I would also note that I work with a number of parents in FAIRforAll.org who are fighting against teaching the simplistic, misguided conclusions of this so-called “Theory.” All are afraid of reprisals, though some have the courage to speak out in public anyway.
John McWhorter believes many of these teachings are racist, and I agree. If anti-Black racism were being taught in schools, and Black parents were being intimidated into remaining silent, would we oppose a state law that prohibited teaching anit-Black racism?
https://www.nytimes.com/2021/07/05/opinion/we-disagree-on-a-lot-of-things-except-the-danger-of-anti-critical-race-theory-laws.html?
https://legiscan.com/TN/text/SB0623/2021
One problem I have with any discussion of the use of Critical Race Theory in schools is that trustworthy sources of information on what is actually happening—in classrooms and in school board meetings—are difficult to find.

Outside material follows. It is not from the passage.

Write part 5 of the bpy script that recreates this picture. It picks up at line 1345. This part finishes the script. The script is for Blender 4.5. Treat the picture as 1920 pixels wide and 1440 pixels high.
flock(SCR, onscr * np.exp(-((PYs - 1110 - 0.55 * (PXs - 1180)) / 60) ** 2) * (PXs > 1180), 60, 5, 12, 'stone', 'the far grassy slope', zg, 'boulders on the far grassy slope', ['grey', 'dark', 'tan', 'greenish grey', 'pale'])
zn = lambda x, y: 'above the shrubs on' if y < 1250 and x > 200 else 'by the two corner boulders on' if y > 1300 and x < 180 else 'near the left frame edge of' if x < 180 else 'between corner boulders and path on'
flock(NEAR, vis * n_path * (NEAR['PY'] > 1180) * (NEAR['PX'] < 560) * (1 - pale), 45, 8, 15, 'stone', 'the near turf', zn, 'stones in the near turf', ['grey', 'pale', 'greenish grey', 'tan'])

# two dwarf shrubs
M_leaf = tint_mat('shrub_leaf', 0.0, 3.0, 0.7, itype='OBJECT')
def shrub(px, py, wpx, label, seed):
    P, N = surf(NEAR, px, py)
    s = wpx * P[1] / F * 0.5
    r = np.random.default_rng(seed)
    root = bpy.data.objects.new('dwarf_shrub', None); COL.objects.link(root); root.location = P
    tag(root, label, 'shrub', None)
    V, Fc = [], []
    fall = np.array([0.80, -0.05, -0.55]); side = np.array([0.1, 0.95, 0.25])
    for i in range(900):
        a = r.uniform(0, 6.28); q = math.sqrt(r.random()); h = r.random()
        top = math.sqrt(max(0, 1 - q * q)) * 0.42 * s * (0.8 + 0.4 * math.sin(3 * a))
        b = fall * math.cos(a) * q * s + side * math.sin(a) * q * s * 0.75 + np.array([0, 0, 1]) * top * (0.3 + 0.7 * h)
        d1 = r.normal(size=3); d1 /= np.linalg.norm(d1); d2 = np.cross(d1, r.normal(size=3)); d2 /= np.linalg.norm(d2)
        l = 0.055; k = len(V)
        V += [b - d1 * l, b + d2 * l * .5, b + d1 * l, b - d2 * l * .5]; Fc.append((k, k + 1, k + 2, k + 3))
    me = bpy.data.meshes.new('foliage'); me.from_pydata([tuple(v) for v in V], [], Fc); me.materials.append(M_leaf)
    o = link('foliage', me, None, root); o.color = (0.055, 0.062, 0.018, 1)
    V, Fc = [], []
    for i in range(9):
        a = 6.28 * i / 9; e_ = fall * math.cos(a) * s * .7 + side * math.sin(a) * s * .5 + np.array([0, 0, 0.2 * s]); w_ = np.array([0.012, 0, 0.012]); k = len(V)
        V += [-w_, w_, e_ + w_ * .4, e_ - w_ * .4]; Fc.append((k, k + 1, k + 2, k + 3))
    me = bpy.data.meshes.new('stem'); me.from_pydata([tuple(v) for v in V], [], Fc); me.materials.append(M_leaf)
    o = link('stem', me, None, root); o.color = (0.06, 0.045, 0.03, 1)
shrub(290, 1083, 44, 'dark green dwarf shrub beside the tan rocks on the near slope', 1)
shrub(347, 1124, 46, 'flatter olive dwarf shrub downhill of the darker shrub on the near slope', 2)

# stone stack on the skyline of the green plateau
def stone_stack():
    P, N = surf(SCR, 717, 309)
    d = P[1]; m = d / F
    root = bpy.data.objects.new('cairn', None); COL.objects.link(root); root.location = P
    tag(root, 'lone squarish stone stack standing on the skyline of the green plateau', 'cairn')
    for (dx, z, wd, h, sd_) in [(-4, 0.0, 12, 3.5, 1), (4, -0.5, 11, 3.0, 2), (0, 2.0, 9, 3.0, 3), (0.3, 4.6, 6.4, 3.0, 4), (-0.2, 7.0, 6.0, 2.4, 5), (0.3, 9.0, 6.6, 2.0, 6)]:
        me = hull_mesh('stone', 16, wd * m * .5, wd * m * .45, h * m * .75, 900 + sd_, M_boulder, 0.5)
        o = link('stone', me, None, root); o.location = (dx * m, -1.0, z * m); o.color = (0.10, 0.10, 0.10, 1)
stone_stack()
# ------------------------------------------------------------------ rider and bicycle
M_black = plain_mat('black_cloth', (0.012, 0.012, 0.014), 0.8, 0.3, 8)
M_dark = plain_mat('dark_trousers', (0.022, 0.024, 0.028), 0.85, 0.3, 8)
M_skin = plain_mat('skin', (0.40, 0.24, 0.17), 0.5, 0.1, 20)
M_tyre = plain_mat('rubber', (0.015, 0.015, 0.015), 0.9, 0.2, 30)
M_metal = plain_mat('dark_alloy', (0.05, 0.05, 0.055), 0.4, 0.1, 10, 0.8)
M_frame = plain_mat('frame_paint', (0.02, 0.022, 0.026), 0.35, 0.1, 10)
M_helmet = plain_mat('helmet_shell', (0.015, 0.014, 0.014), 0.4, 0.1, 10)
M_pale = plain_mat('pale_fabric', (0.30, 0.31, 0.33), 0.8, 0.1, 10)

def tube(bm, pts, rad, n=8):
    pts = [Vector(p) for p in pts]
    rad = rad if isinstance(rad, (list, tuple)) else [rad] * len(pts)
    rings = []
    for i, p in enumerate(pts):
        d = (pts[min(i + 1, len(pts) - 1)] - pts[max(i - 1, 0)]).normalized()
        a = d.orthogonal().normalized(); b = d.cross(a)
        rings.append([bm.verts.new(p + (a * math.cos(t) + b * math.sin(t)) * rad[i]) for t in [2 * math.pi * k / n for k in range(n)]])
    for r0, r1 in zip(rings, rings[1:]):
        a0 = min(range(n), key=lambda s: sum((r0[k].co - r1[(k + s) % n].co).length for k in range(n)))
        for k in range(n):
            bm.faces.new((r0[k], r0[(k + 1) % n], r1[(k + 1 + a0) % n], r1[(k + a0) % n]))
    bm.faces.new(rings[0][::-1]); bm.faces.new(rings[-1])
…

My impression is that most reporters for the “mainstream” media think according to the categories used by one party in the debate, proponents of CRT. This makes their accounts suspect. In a recent Philadelphia Inquirer story, opponents of CRT were portrayed as loud, disruptive, shouting. Proponents were described as clapping enthusiastically in support of “diversity, equity, and inclusion.” This begs, among other things, the actual meaning of the catchphrase “diversity, equity and inclusion.” Often abbreviated DEI, it comes with an agenda different from each of its component words taken independently. While opponents of CRT may well have shouted their heads off at the meeting, I wonder what else happened, and what got left out. More insidiously, a WaPo reporter on the CRT-in-schools debate used the word “Whiteness” in a lede as if “whiteness” actually existed; surely “whiteness” is a CRT construct. During the height of the George Floyd protests, I often felt I was living in a suburb of Lake Wobegon in which all the cops were racist and all the protesters peaceful. In this year’s episode, all good schools teach CRT.
On an intellectual level, what drives me crazy about this debate is the false dichotomy whereby any objection to CRT is presented as a move to conceal or obscure the role of slavery and segregation in American history. Arguably, CRT has no place in the teaching of history, which should be an attempt to understand, rather than an invitation to pass judgment. Children need to learn that difference. I would suggest that if CRT must be taught in schools at all, then it should be taught critically, as a perspective that can be evaluated, rather than a truth that can at last be told.